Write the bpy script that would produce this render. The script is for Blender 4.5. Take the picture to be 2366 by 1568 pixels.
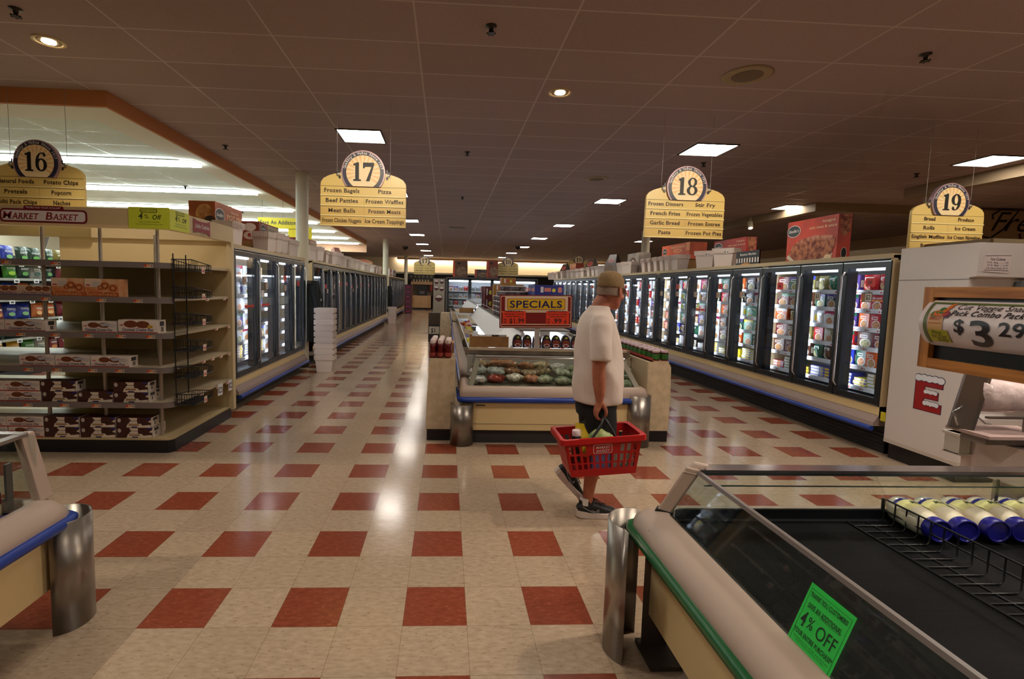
import bpy, bmesh, math, random
from mathutils import Vector, Matrix
R = random.Random(7)
for o in list(bpy.data.objects):
    bpy.data.objects.remove(o)
SC = bpy.context.scene
COL = SC.collection
V = Vector

# ---------------------------------------------------------------- camera
cam = bpy.data.cameras.new('camera')
cam.sensor_fit = 'HORIZONTAL'
cam.sensor_width = 36.0
cam.lens = 36.0 * 1146.26 / 2366
cam.shift_x = (1183 - 1086.33) / 2366
cam.shift_y = (760.39 - 784) / 2366
cam.clip_start = 0.02
cam.clip_end = 200
yaw, pitch, roll = .0498, .0831, -.0247
rx_ = V((math.cos(yaw), -math.sin(yaw), 0)); fw_ = V((math.sin(yaw), math.cos(yaw), 0)); up_ = V((0, 0, 1))
f2_ = fw_ * math.cos(pitch) - up_ * math.sin(pitch)
u2_ = up_ * math.cos(pitch) + fw_ * math.sin(pitch)
r3_ = rx_ * math.cos(roll) - u2_ * math.sin(roll)
u3_ = u2_ * math.cos(roll) + rx_ * math.sin(roll)
mm = Matrix((r3_, u3_, -f2_)).transposed().to_4x4()
mm.translation = V((.1746, -2.2281, 1.5971))
camo = bpy.data.objects.new('camera', cam)
camo.matrix_world = mm
COL.objects.link(camo)
SC.camera = camo

# ---------------------------------------------------------------- world, exposure, render limits
w = bpy.data.worlds.new('world')
w.use_nodes = True
w.node_tree.nodes['Background'].inputs[0].default_value = (1, .9, .8, 1)
w.node_tree.nodes['Background'].inputs[1].default_value = 0.0
SC.world = w
SC.view_settings.view_transform = 'Standard'
SC.view_settings.look = 'None'
SC.view_settings.exposure = 1.02
SC.view_settings.gamma = 1
SC.view_settings.use_curve_mapping = False
cy = SC.cycles
cy.max_bounces = 7
cy.diffuse_bounces = 3
cy.glossy_bounces = 3
cy.transmission_bounces = 4
cy.transparent_max_bounces = 12
cy.caustics_reflective = False
cy.caustics_refractive = False
cy.sample_clamp_indirect = 4.0
cy.use_denoising = True
TROFFER_E, STRIP_E, TUBE_E, COVE_E, CAN_W = 14.0, 13.0, 6.0, 22.0, 55.0

def lamp(name, kind, loc, energy, color=(1, .85, .68), size=.1, target=None, spot=None, blend=.4, parent=None, sy=None):
    d = bpy.data.lights.new(name, kind)
    d.energy = energy
    d.color = color
    if kind == 'AREA':
        d.size = size
        if sy:
            d.shape = 'RECTANGLE'; d.size_y = sy
    else:
        d.shadow_soft_size = size
    if spot:
        d.spot_size = math.radians(spot); d.spot_blend = blend
    o = bpy.data.objects.new(name, d)
    o.location = loc
    if target is not None:
        o.rotation_euler = (V(target) - V(loc)).to_track_quat('-Z', 'Y').to_euler()
    COL.objects.link(o)
    if parent is not None:
        o.parent = parent
    return o

# ---------------------------------------------------------------- materials
def lin(c):
    return tuple((x / 255 / 12.92) if x / 255 <= .04045 else ((x / 255 + .055) / 1.055) ** 2.4 for x in c)
_MC = {}
def M(c, rough=.5, metal=0.0, emit=0.0, noise=None, name=None, spec=.5, coat=0.0, bump=None):
    """flat or noise-varied surface; c in 0-255 sRGB; noise = (scale, second colour, stretch)"""
    key = (c, rough, metal, emit, noise, name, spec, coat, bump)
    if key in _MC:
        return _MC[key]
    m = bpy.data.materials.new(name or 'paint_%02x%02x%02x' % c)
    m.use_nodes = True
    nt = m.node_tree
    b = nt.nodes['Principled BSDF']
    b.inputs['Base Color'].default_value = (*lin(c), 1)
    b.inputs['Roughness'].default_value = rough
    b.inputs['Metallic'].default_value = metal
    b.inputs['Specular IOR Level'].default_value = spec
    b.inputs['Coat Weight'].default_value = coat
    if emit:
        b.inputs['Emission Color'].default_value = (*lin(c), 1)
        b.inputs['Emission Strength'].default_value = emit
    if noise or bump:
        tc = nt.nodes.new('ShaderNodeTexCoord')
        mp = nt.nodes.new('ShaderNodeMapping')
        nt.links.new(tc.outputs['Object'], mp.inputs[0])
        if noise:
            sc, c2 = noise[0], noise[1]
            if len(noise) > 2:
                mp.inputs['Scale'].default_value = noise[2]
            n = nt.nodes.new('ShaderNodeTexNoise')
            n.inputs['Scale'].default_value = sc
            n.inputs['Detail'].default_value = 4
            nt.links.new(mp.outputs[0], n.inputs['Vector'])
            r = nt.nodes.new('ShaderNodeValToRGB')
            r.color_ramp.elements[0].position = .38
            r.color_ramp.elements[1].position = .62
            r.color_ramp.elements[0].color = (*lin(c), 1)
            r.color_ramp.elements[1].color = (*lin(c2), 1)
            nt.links.new(n.outputs[0], r.inputs[0])
            nt.links.new(r.outputs[0], b.inputs['Base Color'])
        if bump:
            n2 = nt.nodes.new('ShaderNodeTexNoise')
            n2.inputs['Scale'].default_value = bump[0]
            nt.links.new(mp.outputs[0], n2.inputs['Vector'])
            bp = nt.nodes.new('ShaderNodeBump')
            bp.inputs['Strength'].default_value = bump[1]
            bp.inputs['Distance'].default_value = .01
            nt.links.new(n2.outputs[0], bp.inputs['Height'])
            nt.links.new(bp.outputs[0], b.inputs['Normal'])
    _MC[key] = m
    return m

def glass(tint=(.93, .96, .95), refl=1.0, name='clear_glass', rough=.02):
    key = ('glass', tint, refl, name)
    if key in _MC:
        return _MC[key]
    m = bpy.data.materials.new(name)
    m.use_nodes = True
    nt = m.node_tree
    nt.nodes.remove(nt.nodes['Principled BSDF'])
    out = nt.nodes['Material Output']
    t = nt.nodes.new('ShaderNodeBsdfTransparent'); t.inputs[0].default_value = (*tint, 1)
    g = nt.nodes.new('ShaderNodeBsdfGlossy'); g.inputs['Roughness'].default_value = rough
    lw = nt.nodes.new('ShaderNodeLayerWeight'); lw.inputs[0].default_value = .5
    f = nt.nodes.new('ShaderNodeMath'); f.operation = 'POWER'; f.inputs[1].default_value = 5.0
    nt.links.new(lw.outputs['Facing'], f.inputs[0])
    mu = nt.nodes.new('ShaderNodeMath'); mu.operation = 'MULTIPLY_ADD'; mu.inputs[1].default_value = .85 * refl; mu.inputs[2].default_value = .035 * refl
    mx = nt.nodes.new('ShaderNodeMixShader')
    nt.links.new(f.outputs[0], mu.inputs[0]); nt.links.new(mu.outputs[0], mx.inputs[0])
    nt.links.new(t.outputs[0], mx.inputs[1]); nt.links.new(g.outputs[0], mx.inputs[2])
    nt.links.new(mx.outputs[0], out.inputs[0])
    _MC[key] = m
    return m

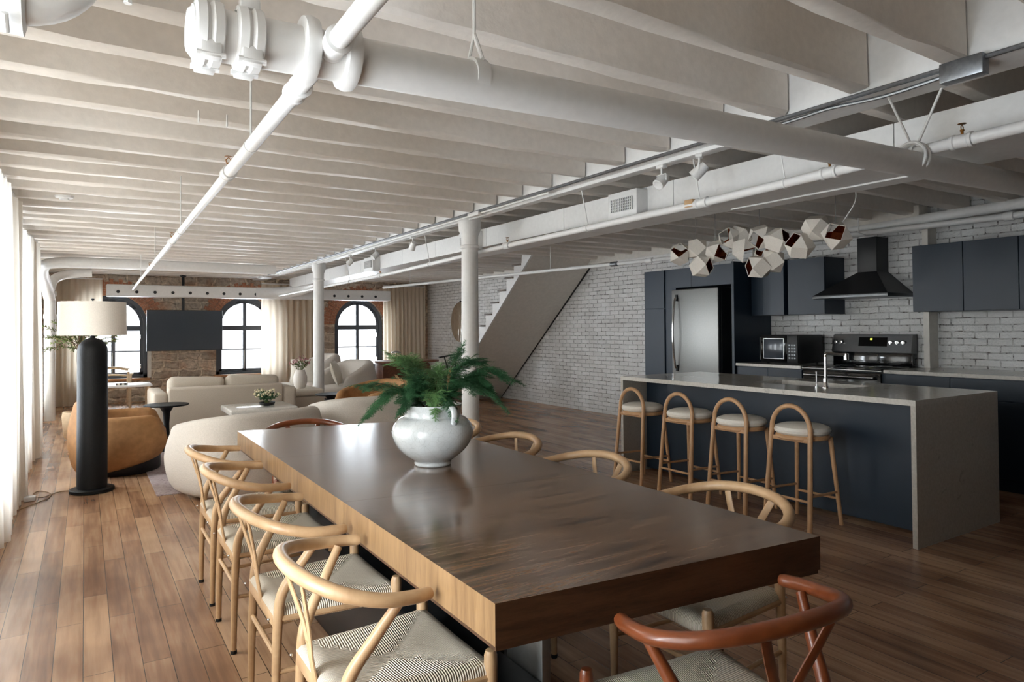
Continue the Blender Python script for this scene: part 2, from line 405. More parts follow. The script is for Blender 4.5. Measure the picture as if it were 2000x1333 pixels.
# far stone wall with three arched openings
RW, ZS, Z0 = .58, 1.49, .46
def arc(cx, r, z, n=20, a0=0, a1=PI): return [(cx + r * math.cos(lerp(a0, a1, k / n)), z + r * math.sin(lerp(a0, a1, k / n))) for k in range(n + 1)]
b = B(); xs = [XL - .3]
for cx in FAR_WIN: xs += [cx - RW, cx + RW]
xs.append(7.6)
for i in range(0, len(xs), 2): b.box(xs[i], YF, 0, xs[i + 1], 15.5, ZC)
for cx in FAR_WIN:
    b.box(cx - RW, YF, 0, cx + RW, 15.5, Z0)
    a = arc(cx, RW, ZS)
    for (x0, z0), (x1, z1) in zip(a, a[1:]):
        b.prism([(x1, z1), (x0, z0), (x0, ZC), (x1, ZC)], 'Y', YF, 15.5)
struct(b.build('wall_far', M['stone'], smooth=0), 'rough fieldstone wall with arched windows')
for i, cx in enumerate(FAR_WIN):   # arch brick rings
    b = B(); n = 34
    for k in range(n):
        a0, a1 = PI * k / n + .006, PI * (k + 1) / n - .006; r1 = RW + .25 + (.05 if k % 2 else 0)
        for (ra, rb) in ((RW, RW + .12), (RW + .13, r1)):
            b.prism([(cx + ra * math.cos(a0), ZS + ra * math.sin(a0)), (cx + rb * math.cos(a0), ZS + rb * math.sin(a0)), (cx + rb * math.cos(a1), ZS + rb * math.sin(a1)), (cx + ra * math.cos(a1), ZS + ra * math.sin(a1))], 'Y', YF - .02, YF + .05)
    struct(b.build('trim_%d' % (3 + i), M['archbrick'], smooth=0), 'red brick arch over a far window')
    b = B().box(cx + RW - .005, YF + .01, Z0, cx + RW + .06, YF - .015, ZS)
    struct(b.build('trim_%d' % (6 + i), M['wallwhite'], smooth=0))
for i, cx in enumerate(FAR_WIN):   # windows
    w = bpy.data.objects.new('window_%d' % (i + 1), None); COL.objects.link(w); w.location = (cx, 15.2, 0); struct(w, ['arched charcoal window left of the television, behind the floor lamp', 'arched charcoal window right of the television', 'arched charcoal window right of the far white column'][i])
    b = B()
    for ro, ri, y0, y1 in ((RW, RW - .07, -.05, .1), (RW - .07, RW - .13, 0, .07)):
        o_, i_ = arc(0, ro, ZS, 24), arc(0, ri, ZS, 24)
        for k in range(24): b.prism([o_[k], o_[k + 1], i_[k + 1], i_[k]], 'Y', y0, y1)
        for sx in (-1, 1): b.box(min(sx * ro, sx * ri), y0, Z0, max(sx * ro, sx * ri), y1, ZS)
        b.box(-ro, y0, Z0, ro, y1, Z0 + (RW - ri) * .8)
    b.box(-.035, 0, Z0, .035, .07, ZS + RW - .1); b.box(-.5, -.005, ZS - .12, .5, .075, ZS - .02)
    b.build('window_frame', M['frame'], w, smooth=30)
    b = B(); b.box(-.46, .02, .96, -.03, .05, .985).box(.03, .02, .96, .46, .05, .985); b.build('glazing_bar', M['frame'], w, smooth=0)
    a = arc(0, RW - .1, ZS, 24); b = B().prism([(RW - .1, Z0 + .06)] + a + [(-(RW - .1), Z0 + .06)], 'Y', .035, .04); b.build('window_pane', M['glass'], w, smooth=0)
    for sz in (1.25, .68):
        B().box(.455, -.03, sz - .045, .475, 0, sz + .045, .004).build('hinge', M['chrome'], w)
    B().box(-.02, -.025, .55, .0, -.002, .95, .004).build('window_handle', M['steel'], w)
    B().box(-RW - .04, -.2, Z0 - .05, RW + .04, .02, Z0, .008).build('window_sill', M['sill'], w)
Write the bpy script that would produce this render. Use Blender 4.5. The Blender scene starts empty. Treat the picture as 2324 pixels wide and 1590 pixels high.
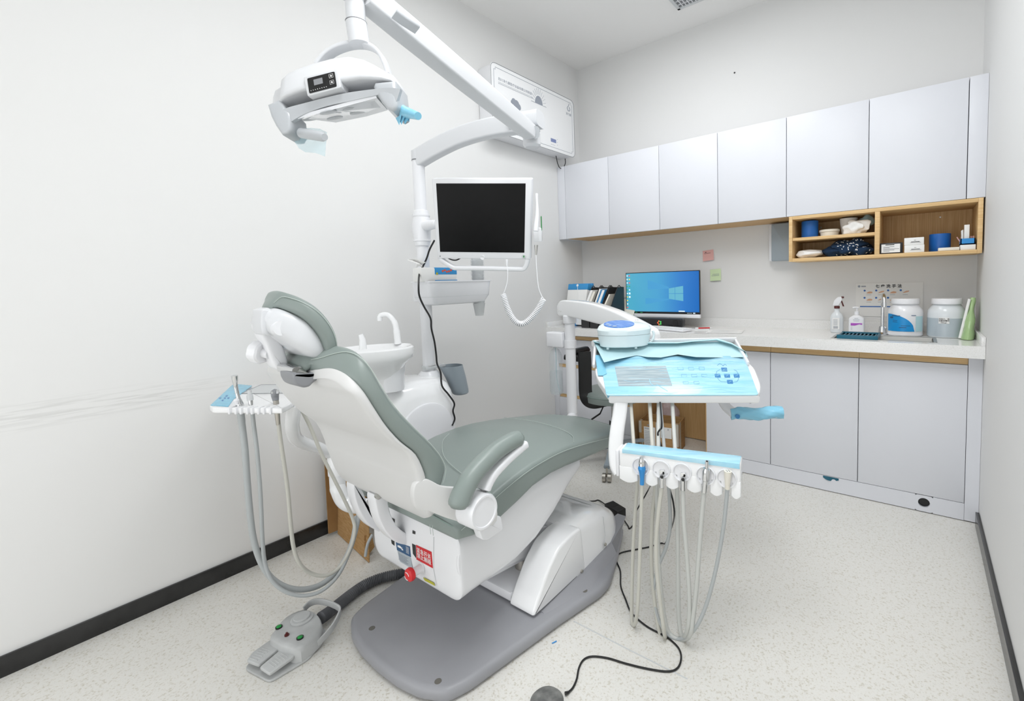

————

Filter the entries and copy out every line with the word "would".

Response:
Write the bpy script that would produce this render. The script is for Blender 4.5. Take the picture to be 2366 by 1568 pixels.
Write the bpy script that would produce this render. Use Blender 4.5. The Blender scene starts empty. Treat the picture as 2324 pixels wide and 1590 pixels high.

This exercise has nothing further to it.